Jak siebie samego

Miłość do siebie samego często postrzegana jest jako nadmierny egoizm. Coś, co Bogu może się nie spodobać. Tymczasem uważne wczytanie się w pisma prowadzi do zgoła odmiennych wniosków. Okazuje się bowiem, że przykazanie miłości wcale nie każe kochać bliźniego swego jak siebie samego. Ono skłania najpierw do refleksji na temat stosunku człowieka do własnej osoby. Często młodzi katolicy wychowywani są w przekonaniu, że Bóg chce, by bardziej od siebie kochali swoich bliźnich. Im poświęcali swoje życie, a kiedy trzeba zapominali nawet o własnych potrzebach. Teologowie oraz filozofowie religii jasno jednak mówią, że kochać bliźniego trzeba, ale nie bardziej jak siebie. Tymczasem tak się właśnie niezwykle często dzieje. Gdy robi się coś dla siebie, ma się wyrzuty sumienia. To oznaka braku szacunku do siebie, ale też zwątpienia w Boga. Skoro Twórca stworzył każdego człowieka, to znaczy że ten jest wart, by żyć i szukać swojego szczęścia.

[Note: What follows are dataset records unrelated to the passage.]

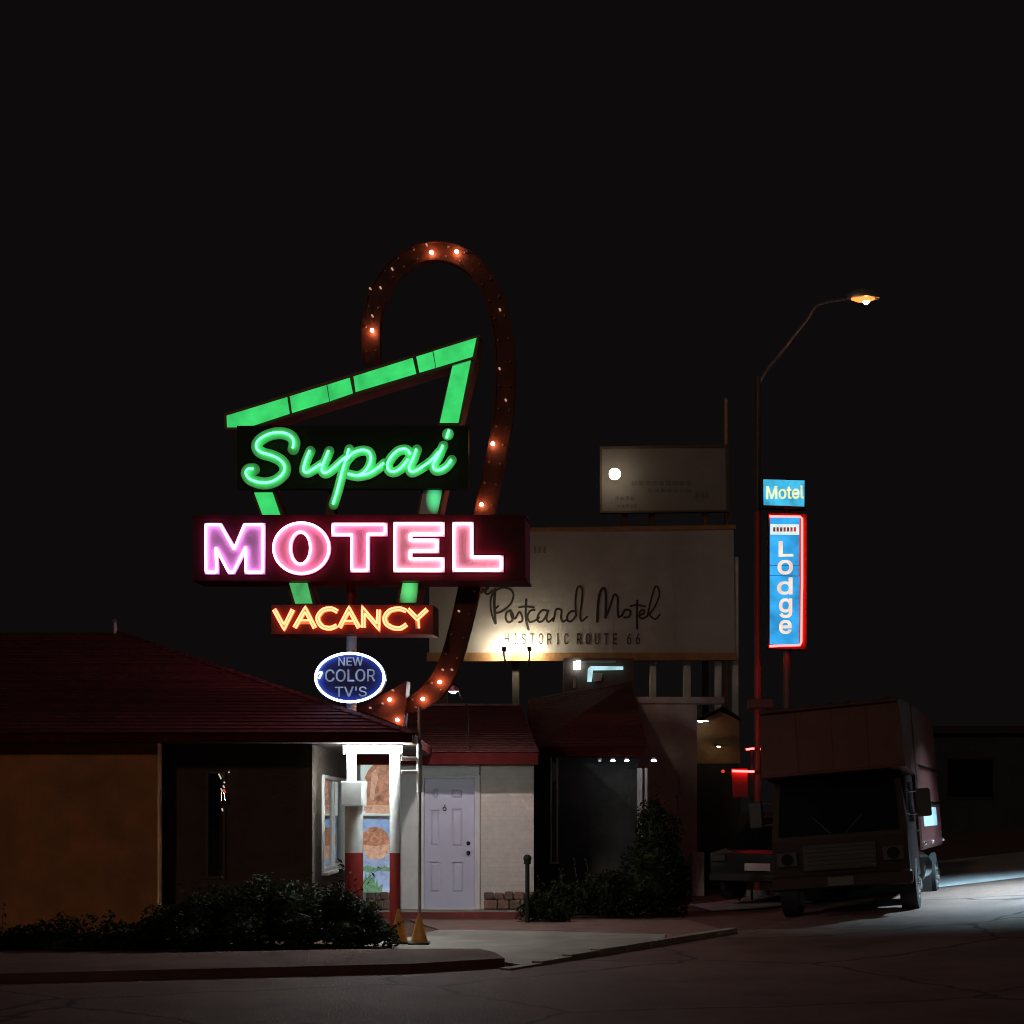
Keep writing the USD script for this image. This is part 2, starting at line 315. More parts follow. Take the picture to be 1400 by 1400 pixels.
# ------------------------------------------------------------------ ground, street, forecourt
def zg(x, y=0):
    """The street climbs gently to the right."""
    x = np.asarray(x, float)
    s = np.clip(x - 3.2, 0, 16)
    return 0.085 * np.where(s < 1, s * s / 2, s - .5) * np.where(s > 12, 1 - (s - 12) ** 2 / 96, 1)
KERB = [(-70, -6), (-4.85, 15.2), (0.1, 16.6), (1.8, 19.4), (3.55, 22.45), (5.5, 25.9), (61, 123)]
ROAD = Polygon(KERB + [(130, 123), (130, -45), (-70, -45)])
def sheet(poly, dz, cell=2.0):
    x0, y0, x1, y1 = poly.bounds; v, f = [], []
    for i in range(int(math.floor(x0 / cell)), int(math.ceil(x1 / cell))):
        for j in range(int(math.floor(y0 / cell)), int(math.ceil(y1 / cell))):
            c = sbox(i * cell, j * cell, (i + 1) * cell, (j + 1) * cell)
            g = c if poly.contains(c) else c.intersection(poly)
            for q in getattr(g, 'geoms', [g]):
                if q.geom_type != 'Polygon' or q.area < 1e-5: continue
                if q is c:
                    k = len(v); v += [(i * cell, j * cell), ((i + 1) * cell, j * cell), ((i + 1) * cell, (j + 1) * cell), (i * cell, (j + 1) * cell)]
                    f += [(k, k + 1, k + 2), (k, k + 2, k + 3)]
                else:
                    a, t = trimesh.creation.triangulate_polygon(q, engine='earcut'); k = len(v)
                    v += [tuple(p) for p in a]; f += [tuple(p + k) for p in t]
    v = np.array(v); z = zg(v[:, 0]) + dz
    m = trimesh.Trimesh(np.column_stack([v, z]), f, process=False)
    if m.face_normals[:, 2].mean() < 0: m.invert()
    m.merge_vertices()
    return m
single('ground', sheet(sbox(-400, -100, 400, 600).difference(sbox(-70, -44, 128, 122)), -0.02, 50.0), M['dirt'], kind='structure')
single('ground', sheet(sbox(-70, -44, 128, 122), -0.02), M['dirt'], kind='structure')
single('road', sheet(ROAD, 0.0), M['asphalt'], kind='structure')
def flat(pts, z0, z1):
    m = trimesh.creation.extrude_polygon(Polygon(pts), z1 - z0, engine='earcut'); m.apply_translation([0, 0, z0]); return m
def G0(px, py, z=0.0):
    D = (EYE - z) * F / (py - HY); return ((px - CX) / F * D, D)
# concrete drive from the street to the room door
single('driveway', flat([G0(430, 1300), G0(545, 1286), G0(600, 1272), G0(760, 1274), G0(910, 1279), G0(906, 1291), G0(722, 1322), G0(690, 1317), G0(672, 1307), G0(500, 1306)], -0.05, 0.012), M['concrete'], kind='structure')
single('parking_strip', flat([G0(560, 1258), G0(940, 1258), G0(1000, 1275), G0(915, 1290), G0(911, 1278), G0(760, 1273), G0(600, 1271)], -0.05, 0.006), mat('neon_lit_paving', (.2, .12, .1), .85, vary=.3, scale=2, bump=.4), kind='structure')  # paving tinted reddish for the neon light falling on it
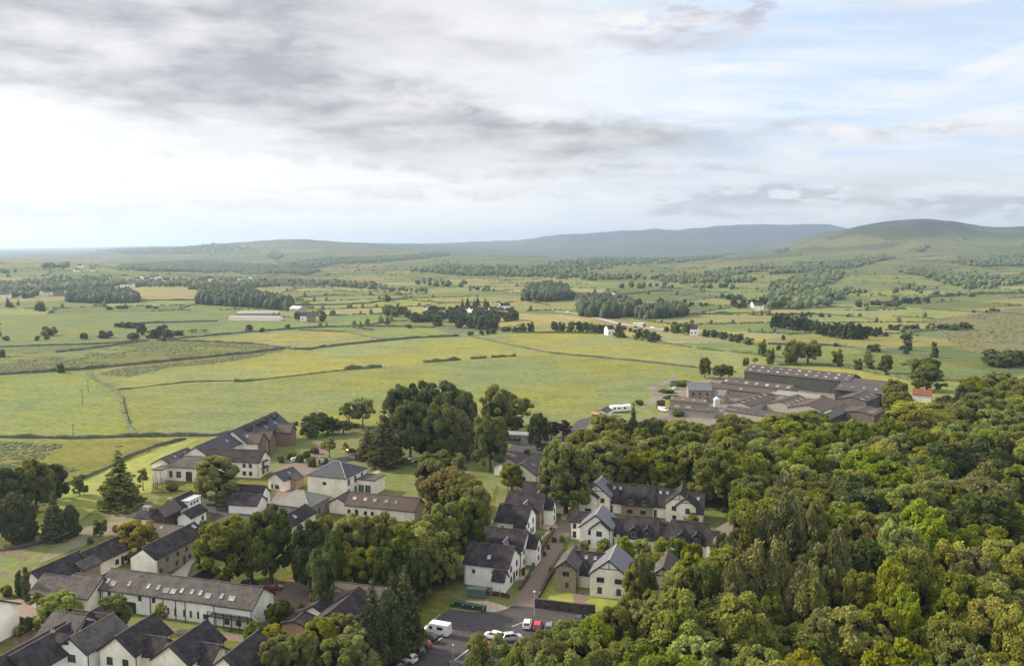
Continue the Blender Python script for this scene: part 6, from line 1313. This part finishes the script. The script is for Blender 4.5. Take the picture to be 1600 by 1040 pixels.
vehicle('hatch', 'darkred', 427, 921, (455, 918), 'dark red car beside the end wall of the white range', group=vg)
vehicle('hatch', 'silver', 340, 915, (315, 905), 'silver car between the cream garage and the white range', group=vg)
vehicle('hatch', 'black', 391, 915, (420, 918), 'black car hidden behind the white range roof', group=vg)
vehicle('hatch', 'darkred', 549, 706, (570, 702), 'dark red car on the drive above the villa', group=vg)
vehicle('hatch', 'black', 622, 722, (650, 722), 'black car parked under the tall brown conifer', group=vg)
vehicle('hatch', 'white', 642, 722, (660, 716), 'white car at the end of the villa drive', group=vg)
vehicle('hatch', 'silver', 463, 720, (480, 714), 'silver car among the shrubs by the apartment block', group=vg)
vehicle('hatch', 'silver', 848, 702, (860, 699), 'silver car on the drive by the round hedge', group=vg)
vehicle('van', 'white', 1036, 642, (1052, 646), 'white van with dark windows in the farm yard', 'parked_van', 'van', 'vehicles in the farm yard')
vehicle('hatch', 'white', 1055, 608, (1066, 606), 'white car by the hedge beside the farmhouse', group='vehicles in the farm yard')
vehicle('hatch', 'white', 1376, 654, (1392, 650), 'white car at the corner of the square brown shed', group='vehicles in the farm yard')
# traffic on the main road
ra = [gxy(*p_) for p_ in [(868, 487), (885, 488.5), (905, 491), (930, 496), (955, 503), (975, 507.5), (1000, 511), (1040, 516)]]
def ribbon(name, pts, w, lift, m, **kw):
    L = []
    for a, b in zip(pts[:-1], pts[1:]):
        n = max(1, int(math.hypot(b[0] - a[0], b[1] - a[1]) / 8)); L += [(a[0] + (b[0] - a[0]) * i / n, a[1] + (b[1] - a[1]) * i / n) for i in range(n)]
    L.append(pts[-1]); v, f = [], []
    for i, p_ in enumerate(L):
        j, k_ = max(i - 1, 0), min(i + 1, len(L) - 1); t = Vector((L[k_][0] - L[j][0], L[k_][1] - L[j][1])).normalized(); n_ = Vector((-t.y, t.x)) * w / 2
        z = max(float(height(p_[0] + s_ * n_.x, p_[1] + s_ * n_.y)) for s_ in (-1, 0, 1)) + lift
        v += [(p_[0] - n_.x, p_[1] - n_.y, z), (p_[0] + n_.x, p_[1] + n_.y, z)]
        if i: o = 2 * i; f.append((o - 2, o, o + 1, o - 1))
    me = mesh(name, v, f, m); me.flip_normals() if me.polygons[0].normal.z < 0 else None
    return link(name, me, kind='structure', **kw)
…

Jeżeli czasami oznacza to postawienie siebie samego na pierwszym miejscu, to niech tak będzie. Nie zawsze uda się zadowolić wszystkich bliźnich. Ważne jest natomiast to, aby w poszukiwaniu swojego szczęścia nie krzywdzić innych. Wolność każdego z nas kończy się tam, gdzie zaczyna wolność naszego bliźniego. Ogólnie rzecz biorąc, dobrze jest jednak myśleć o sobie, bo tylko w ten sposób zbuduje się swoje własne życie i nie będzie potrzebowało nieustannego wsparcia od innych ludzi. Życie nie jest proste, wymaga wyrzeczeń, ale kto nie kocha siebie, ten pokazuje, jak słaba jest jego wiara.